Unions  also opposed the ministry’s plan to award foreign firms contracts to develop as many as eight oil and gas fields in Iraq’s first major energy auction last month, a centerpiece of government efforts to more than double output of around 2.5 million barrels per day (bpd).  

The union strategy centers on scaring off firms thinking about coming to Iraq, where sectarian bloodshed appears to have ebbed,  but violence still poses a major threat,. Ali Abbas Khafif, head of the Workers Councils and Unions branch in Basra,  said: “We have the ability to halt their work entirely. We can mobilize people against them. We will use sit-ins and strikes.


Bridgestone Tire Strike in Belgium Continues into Fifth Week

Workers at the Bridgestone aerospace tire plant in Frameries, Belgium, hit the five-week mark on strike on July 16. The strike was caused by the Japanese-based company’s refusal to negotiate. A company decision on whether or not to close down a 140-worker re-treading factory has not been communicated either to the employees or their union, Centrale Générale-FGTB. The union exhausted all legal means before striking on June 11.

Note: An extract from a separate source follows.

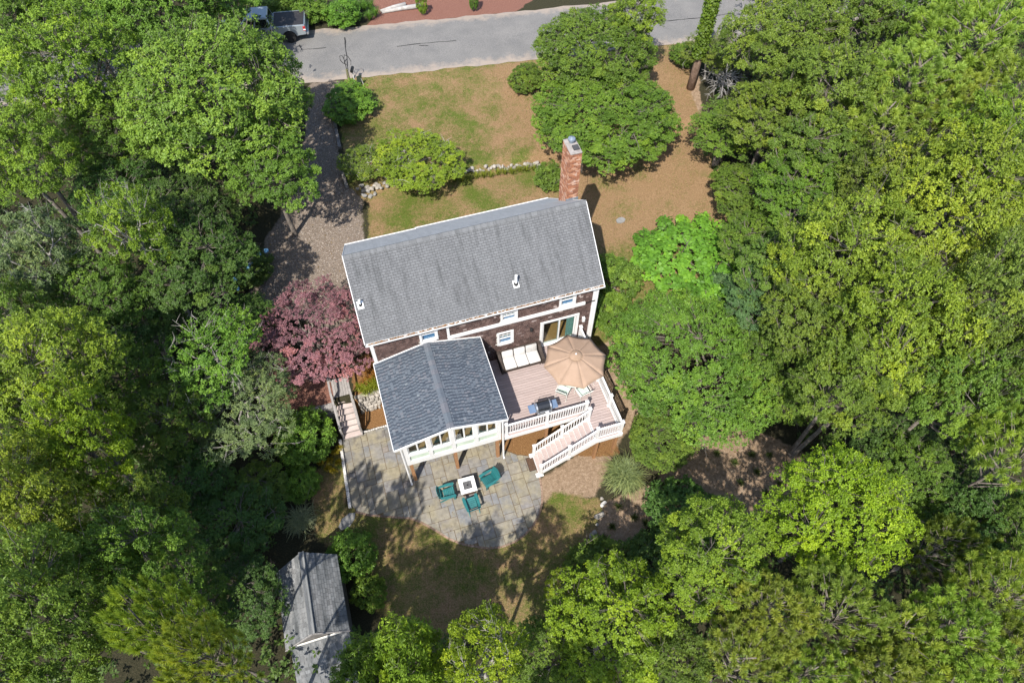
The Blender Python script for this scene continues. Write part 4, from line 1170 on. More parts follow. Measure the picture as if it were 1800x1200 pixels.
for r in range(5):
    x = -6.7 + (r % 2) * .4
    while x < -3.9:
        x1 = min(x + random.uniform(.5, .9), -3.88); MB().box(x, x1 - .01, 17.93 + random.uniform(-.01, .015), 18.12, -.05 + r * .26, -.05 + r * .26 + .25).build('stone_block', 'stone_dark', rw, bevel=.02); x = x1
for k in range(3): MB().box(-6.75 + k * .95, -6.75 + k * .95 + .94, 17.88, 18.18, 1.255, 1.385).build('cap_timber', 'grey_wood', rw, bevel=.012)
sw = hthing('garden_wall', 'pale dry stone wall between garden stairs and sunroom', 'stone wall', -2.05, 18, 0)
rs = random.Random(3)
def rock(sx, sy, sz, rs):
    m = MB(); import bmesh
    bm = bmesh.new(); bmesh.ops.create_icosphere(bm, subdivisions=2, radius=1)
    ph = [rs.uniform(0, 6) for _ in range(6)]
    for v in bm.verts:
        c = v.co; k = 1 + .16 * math.sin(3 * c.x + ph[0]) + .14 * math.sin(3.3 * c.y + ph[1]) + .12 * math.sin(2.9 * c.z + ph[2]) + rs.uniform(-.06, .06)
        b = max(abs(c.x), abs(c.y), abs(c.z)); k *= .55 + .45 / (b * 1.25)
        v.co = Vector((c.x * k * sx, c.y * k * sy, c.z * k * sz))
    bm.verts.ensure_lookup_table()
    m.v = [tuple(v.co) for v in bm.verts]; m.f = [tuple(v.index for v in f.verts) for f in bm.faces]; m.r = [.5] * len(m.f); bm.free(); return m
def put_rock(par, name, u, w, z, sx, sy, sz, rz, mat, world=False):
    m = rock(sx, sy, sz, rs); m.v = [(*(rot2(x, y, rz)), z0) for x, y, z0 in m.v]; me = m.mesh('stone'); me.materials.append(MATS[mat])
    return piece(name, me, par, (u, w, z))
for r in range(5):
    x = -2.75 + rs.uniform(0, .1)
    while x < -1.25:
        L = rs.uniform(.14, .32); put_rock(sw, 'stone', x + L / 2, 17.98 + r * .02, .13 + r * .25, L * .56, .14, .14, 0, 'stone_pale'); x += L
for k in range(9): put_rock(sw, 'stone', -2.7 + k * .17, 18.16, 1.32, .12, .13, .07, rs.uniform(-.3, .3), 'stone_pale')
# row of stones under the mulch strip beside the patio
eb = hthing('stone_edging', 'row of small pale stones edging the patio beside the mulch bed', 'stone edging', -2.1, 16.8, 0)
for k in range(11): put_rock(eb, 'stone', -2.75 + k * .125, 16.79, .04, .07, .05, .06, rs.uniform(-.3, .3), 'curb_stone')
# lawn stone wall
def wrock(par, p, s, mat):
    m = rock(s * rs.uniform(.9, 1.4), s * rs.uniform(.7, 1.0), s * rs.uniform(.55, .8), rs); rz = rs.uniform(0, 6); m.v = [(*(rot2(x, y, rz)), z0) for x, y, z0 in m.v]
    me = m.mesh('stone'); me.materials.append(MATS[mat]); return piece('stone', me, par, p)
P0, P1 = at(640, 338, 1.7), at(948, 286, 1.9); c = (P0 + P1) / 2
lw = thing('lawn_wall', 'low fieldstone wall of pale stones across the front lawn', 'stone wall', (c[0], c[1], gz(c[0], c[1])), 0, None, (c[0], c[1], gz(c[0], c[1])))
for k in range(62):
    t = k / 61; p = P0 * (1 - t) + P1 * t + np.array([0, .35 * math.sin(t * 3) + rs.uniform(-.16, .16), 0])
    for lay in range(2 if k % 3 == 0 else 1): wrock(lw, (p[0], p[1] - lay * .1, gz(p[0], p[1]) + .09 + .14 * lay), rs.uniform(.09, .17), 'stone_pale')
# garden border stones by the lower right bed
gb = [(1058, 876), (1060, 886), (1054, 906), (1049, 922), (1044, 936), (1042, 944), (1037, 957), (1033, 968), (1028, 977), (1024, 985), (1022, 997)]
c = at(1040, 940, 0); bd = thing('bed_border', 'line of pale boulders edging the sandy bed below the striped grass', 'stone edging', (c[0], c[1], 0), 0, None, (c[0], c[1], 0))
for k, (px, py) in enumerate(gb):
    p = at(px, py, 0); wrock(bd, (p[0], p[1], gz(p[0], p[1]) + .05), .10 + .09 * ((k * 7) % 3) / 2, 'stone_pale' if k != 1 else 'curb_stone')
for k, (px, py) in enumerate(((638, 334), (648, 340), (652, 346), (640, 346), (630, 338), (660, 343))):
    if k == 0:
        c = at(645, 340, 1.65); rk = thing('rock_pile', 'small pile of grey rocks at the end of the drive timbers', 'rocks', (c[0], c[1], gz(c[0], c[1])), 0, None, (c[0], c[1], gz(c[0], c[1])))
    p = at(px, py, 1.65); wrock(rk, (p[0], p[1], gz(p[0], p[1]) + .07), rs.uniform(.13, .22), 'stone_dark')
# timbers along the drive
for k, (a, b, lab) in enumerate((((588, 211), (592, 231), 'topmost dark timber edging the gravel drive below the round shrub'), ((592, 233), (596, 250), 'second dark timber from the top edging the gravel drive'),
                            ((596, 251), (599, 266), 'short third timber edging the gravel drive'), ((603, 308), (612, 336), 'lowest dark timber edging the gravel drive beside the small tree'))):
    p, q = at(*a, 1.75), at(*b, 1.75); zz = gz(p[0], p[1]) + .08; d = q - p; L = np.hypot(d[0], d[1])
    o = MB().box(0, L, -.10, .10, -.1, .12).build('timber', 'timber', None, bevel=.015); o.location = (p[0], p[1], zz); o.rotation_euler.z = math.atan2(d[1], d[0])
    tag(o, lab, 'timber', 'timbers edging the drive')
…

The strike began when Bridgestone unilaterally decided to dismiss all eight workers in one area of the factory without proper notice. Many of those workers had been on the job for over 20 years. One of the dismissed workers is a senior trade union officer and secretary of the Works Council. who has been working at the plant since 1980.

The global union, ICEM, has condemned Bridgestone management’s behavior for deciding “issues of employment outside the  lawful prerequisites of the social model,” said ICEM General Secretary Manfred Warda. He added that ICEM’s Bridgestone Global Union Network discussed the strike recently and has "put the issue forward to Japanese senior management.”